Manchmal, erzählt die 27-Jährige, kommt es noch vor, dass Bekannte sie fragen, ob sie sich denn abends nach Einbruch der Dunkelheit noch vor die Tür traue. Wahrscheinlich gibt es nicht viele Wohnquartiere in Hamburg, in denen die Diskrepanz zwischen wirklichem Leben und öffentlicher Meinung größer ist als hier. Ronjas Schwester, die schon länger in der Lenzsiedlung wohnt, "will hier nie wieder weg". Jans Schwester, die auf dem Land zu Hause ist, hat beim ersten Besuch geschluckt. "Oh, Gott." Und wie ist es wirklich? "Wir fühlen uns hier sehr wohl", sagen die beiden. Und das klingt nicht wie aufgesagt.
Die Vorteile liegen ja auch auf der Hand beziehungsweise gleich nebenan. Man wohnt zentral, kommt überall schnell hin, Hagenbeck ist um die Ecke, das Niendorfer Gehege auch. Die U-Bahn ist vor der Tür, genau wie der Sportverein Grün-Weiss Eimsbüttel, dazu gibt es Spielplätze, Schulen und Einkaufsmöglichkeiten. "Die Leute hier sind alle nett und freundlich, und es gibt sehr viele Familien mit kleinen Kindern", sagt Ronja.
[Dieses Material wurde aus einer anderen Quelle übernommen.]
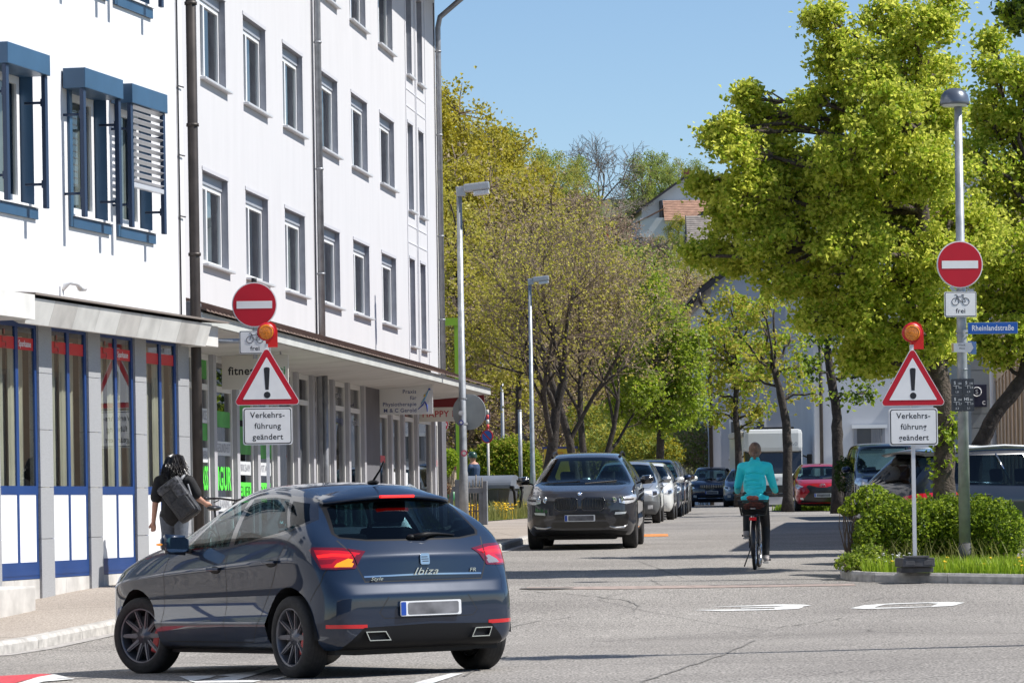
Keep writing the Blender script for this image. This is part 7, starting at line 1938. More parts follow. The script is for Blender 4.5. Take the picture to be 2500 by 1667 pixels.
street_tree('street tree with ivy dark trunk in front of the red car', 2045, 104, [(2045, 1080), (2042, 1000), (2030, 930), (2020, 850)],
            [(2020, 800, 50, 0), (2080, 850, 45, 1), (1990, 900, 35, -1), (2090, 920, 40, .6), (2060, 960, 30, -.5), (2130, 880, 40, 0), (2050, 740, 55, 1), (2110, 960, 26, .4)], 22, [M_LEAF2, M_LEAFD], per=36, dens=3, tr=(.17, .11))
street_tree('yellow leafed street tree before the white gable', 1805, 135, [(1803, 1100), (1795, 1000), (1800, 900)],
            [(1780, 740, 45, 0), (1830, 780, 45, 1), (1740, 800, 40, -1), (1790, 840, 50, .4), (1850, 850, 40, -.6), (1730, 870, 40, 1), (1780, 920, 45, 0), (1850, 930, 40, .5), (1720, 950, 30, -.5), (1800, 990, 35, .4), (1750, 1010, 28, -.3), (1860, 1000, 28, 0), (1700, 830, 30, .3), (1840, 1030, 20, 0)], 23, [M_LEAFY, M_LEAFY, M_LEAF2], per=36, dens=3.2, leaf=.14)
street_tree('round green street tree behind the parked silver car', 1611, 132, [(1612, 1060), (1606, 980), (1600, 900)],
            [(1590, 720, 35, 0), (1560, 780, 45, 1), (1620, 770, 45, -1), (1660, 830, 50, .5), (1540, 850, 50, -1), (1600, 860, 55, 1), (1680, 900, 45, 0), (1510, 920, 45, .5), (1570, 950, 55, -1), (1640, 960, 55, .6), (1700, 960, 40, -.5), (1510, 1000, 40, 0), (1560, 1030, 35, .5), (1640, 1030, 35, -.6), (1690, 1010, 30, .4), (1590, 1010, 45, 0), (1600, 680, 22, .4)], 24, [M_LEAF2, M_LEAFF, M_LEAF2], per=46, dens=4.4, leaf=.14)
# budding trees on the left bank
def bud_at(label, u, y, seed, h, r, lean=(0, 0, 1), **k):
    b = GX(u, y, .02); return bud_tree('budding_tree', label, b, [((0, 0, 0), lean, h, r)], seed, **k)
bud_at('dark ivy trunk of a budding tree behind the second lamp', 1328, 124, 31, 4.6, .22, (.02, 0, 1), lev=4, kids=3, nl=3, leaf=.10, mats=[M_LEAFO, M_LEAFY, M_LEAFY], leafspread=.18, up=.1, spread=.75)
bud_at('leaning budding tree with crooked trunk over the dark SUV', 1413, 128, 32, 4.9, .17, (-.24, 0, 1), lev=4, kids=3, nl=3, leaf=.10, mats=[M_LEAFB, M_LEAFO, M_LEAFY], leafspread=.18, up=.1, spread=.7)
b = GX(1441, 130, .02)
bud_tree('budding_tree', 'two stemmed budding tree beside the leaning one', b, [((0, 0, 0), (-.12, 0, 1), 4.6, .15), ((.08, 0, 0), (.30, .05, 1), 4.0, .12)], 33, lev=4, kids=3, nl=3, leaf=.10, mats=[M_LEAFB, M_LEAFO], leafspread=.16, up=.1, spread=.7)
for lab, u, y, base_v, items, seed in (
        ('tall yellow green tree with fresh leaves beside the tall lamp', 1120, 132, 1130, [(1090, 480, 35, 0), (1130, 540, 40, 1), (1085, 570, 40, -1), (1160, 600, 40, .5), (1110, 640, 50, -.5), (1180, 660, 40, 1), (1090, 700, 45, 0), (1150, 720, 50, -1), (1210, 720, 35, .5), (1100, 780, 50, 1), (1170, 800, 50, 0), (1230, 790, 35, -1), (1110, 860, 45, .5), (1190, 870, 45, -.5), (1240, 860, 35, 0), (1150, 920, 40, .5), (1220, 930, 35, 0), (1085, 920, 35, .4)], 25),
        ('light leafed tree with yellow sprays behind the far lamp', 1265, 150, 1130, [(1260, 760, 40, 0), (1220, 820, 35, 1), (1290, 850, 40, -1), (1250, 900, 45, 0), (1300, 930, 35, 1), (1210, 940, 30, -1), (1270, 980, 35, .4)], 26)):
    tb = street_tree(lab, u, y, [(u, 1000), (u + 4, 850), (u, 700)], items, seed, [M_LEAFY, M_LEAFO], per=20, dens=3.4, leaf=.15, clus=.42, shell=.3)

# ---- hedges and bushes made of leaf clumps
def bush(name, label, cat, base, ells, n, leaf, mats, seed, group=None, stems=True, shell=.72):
    rs = np.random.RandomState(seed); t = thing(name, label, cat, base, 0, group); A = []
    tot = sum(e[3] * e[4] + e[4] * e[5] + e[3] * e[5] for e in ells)
    for cx, cy, cz, rx, ry, rz in ells:
        k = int(n * (rx * ry + ry * rz + rx * rz) / tot); d = rs.normal(size=(k, 3)); d /= np.linalg.norm(d, axis=1)[:, None]
        r = (shell + (1 - shell) * rs.rand(k) ** .6)[:, None] + rs.normal(size=(k, 1)) * .035
        lump = 1 + .07 * np.sin(d[:, :1] * 9 + cx) * np.sin(d[:, 1:2] * 8 + 1) + .05 * np.sin(d[:, 2:3] * 13 + d[:, :1] * 11)
        p = np.array([[cx, cy, cz]]) + d * np.array([[rx, ry, rz]]) * r * lump; A.append(p[p[:, 2] > .02])
    P_ = np.concatenate(A); mi = (rs.rand(len(P_)) * len(mats)).astype(int) if len(mats) > 1 else None
    link('foliage', leaves_mesh('foliage', P_, leaf, rs, mats, mi), t)
    if stems:
        rng = random.Random(seed); sg = []
        for e in ells:
            for k in range(14):
                q_ = Vector((e[0], e[1], e[2])) + Vector((rng.uniform(-.85, .85) * e[3], rng.uniform(-.85, .85) * e[4], rng.uniform(-.2, .8) * e[5])); sg += bend(rng, (e[0] + rng.uniform(-.4, .4) * e[3], e[1], 0.0), q_, .012, .004, 3)[0]
        link('stems', tubes_mesh('stems', sg, [M_TWIG], 3), t)
    return t
b = GX(2200, 47.6, .1)
def pe_(u, v, y, rx, ry, rz): p = P(u, v, y) - b; return (p.x, p.y, p.z, rx, ry, rz)
bush('hedge', 'green leafy hedge round the foot of the big tree', 'hedge', b, [pe_(2165, 1305, 47.6, .42, .55, .40), pe_(2230, 1300, 47.4, .48, .5, .44), pe_(2125, 1330, 47.4, .22, .45, .33), pe_(2300, 1300, 47.5, .55, .5, .46), pe_(2390, 1298, 47.2, .50, .55, .46), pe_(2440, 1300, 47.0, .32, .6, .42), pe_(2160, 1240, 47.9, .32, .4, .2), pe_(2345, 1290, 47.6, .45, .5, .46)], 26000, .045, [M_HEDGE, M_HEDGE, M_LEAF2], 41)
b = GX(2095, 46.6, .1)
bush('shrub', 'low spreading shrub with small white flowers at the island corner', 'shrub', b, [pe_(2080, 1380, 46.4, .22, .3, .16), pe_(2120, 1370, 46.6, .28, .3, .22), pe_(2150, 1390, 46.2, .2, .3, .14)], 3000, .04, [M_HEDGE, M_LEAF2, M_LEAFF], 42)
b = GX(2090, 48.6, .1)
bush('shrub', 'thin shrub twigs reaching left out of the hedge by the rear bumper', 'shrub', b, [pe_(2105, 1225, 48.4, .22, .3, .13), pe_(2075, 1245, 48.3, .15, .2, .08), pe_(2130, 1205, 48.4, .2, .3, .12)], 1500, .042, [M_HEDGE, M_LEAF2], 43)
b = GX(1235, 109, .1)
bush('clipped_hedge', 'big clipped yellow green hedge behind the refuse container', 'hedge', b, [pe_(1205, 1140, 109, .62, .7, .78), pe_(1250, 1135, 109, .62, .7, .85), pe_(1290, 1142, 109, .40, .7, .72), pe_(1165, 1145, 109, .4, .6, .6), pe_(1225, 1095, 109, .7, .6, .28)], 16000, .075, [M_HEDGE, M_LEAFY, M_LEAF2], 44)
b = GX(1088, 85.5, .1)
bush('shrub', 'dry brown shrub in the planter at the shop end', 'shrub', b, [pe_(1086, 1192, 85, .16, .16, .14)], 700, .04, [M_LEAFB, mat('dry_leaf', (.20, .09, .06), .9)], 45)
b = GX(1095, 108, .1)
bush('shrub', 'bright green shrub behind the bottle bank', 'shrub', b, [pe_(1098, 1118, 108, .25, .3, .28), pe_(1090, 1140, 108, .2, .3, .3)], 1200, .07, [M_LEAF2], 46)
b = GX(2060, 100, .02)
bush('shrub', 'dark shrub before the white wall beside the van', 'shrub', b, [pe_(2068, 1160, 100, .35, .4, .5), pe_(2090, 1150, 100, .3, .4, .4)], 2200, .07, [M_LEAFD], 47)
for lab, u, v, y, rx, rz, mm, sd, n in (('pale budding bush in the far background under the green tree', 1520, 1075, 150, 1.6, .9, [M_LEAFF, M_LEAFY], 48, 4000), ('pinkish blossom bush at the far end of the street', 1700, 1090, 165, 1.3, 1.0, [M_LEAFB, M_LEAFF], 49, 4000), ('light green bush right of the two stemmed tree', 1470, 1050, 155, 1.0, 1.1, [M_LEAFF, M_LEAFY], 50, 3500), ('hanging willow like bush by the overpass', 1420, 1040, 170, .8, 1.2, [M_LEAFFY, M_LEAFF], 51, 2500), ('green bush at the far street end beside the pale wall', 1745, 1120, 170, .8, .8, [M_LEAFFY, M_LEAFF], 52, 2500), ('yellow green bush behind the row of parked cars', 1580, 1095, 160, 1.5, .8, [M_LEAFFY, M_LEAFF], 53, 4000), ('pale twiggy bush between the cars and the far gable', 1650, 1060, 168, 1.2, 1.2, [M_LEAFB, M_LEAFF, M_LEAFFY], 54, 4000)):
    b = GX(u, y, 0); bush('shrub', lab, 'shrub', b, [pe_(u, v, y, rx, rx * .8, rz), pe_(u + 25, v + 15, y, rx * .8, rx * .8, rz * .9)], n, .12, mm, sd)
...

Das überzeugendste Argument aber ist die Miete. Für 80 Quadratmeter zahlen sie 670 Euro warm. Ihre Dreizimmerwohnung ist zwar aus der Sozialbindung raus, aber für etwas mehr als 6 Euro pro Quadratmeter Kaltmiete lässt sich nichts Vergleichbares finden. Weshalb aus der Lenzsiedlung auch kaum jemand wegzieht. Und Familie Glummert hat die Wohnung nur bekommen, weil Jan hartnäckig war, immer wieder nachgefragt hat.
Außerdem ist die junge Familie bei Vermietern begehrt. Bei Ronja und Jan sind die Kinder der Mittelpunkt. Lilian und Ryan haben eigene Zimmer, während die Eltern zum Schlafen die Couch im Wohnzimmer ausziehen. Und was ist nicht so schön? "Na ja, man wohnt schon ein bisschen auf dem Präsentierteller" sagt Jan, der als Zeitsoldat bei der Bundeswehr in Lüneburg arbeitet. Vor der Terrasse haben sie sogar noch einen kleinen Garten, den Traum vom eigenen Heim haben sie aber nicht aufgegeben: "Vielleicht müssen wir irgendwann ja doch nicht mehr in einem Hochhaus wohnen."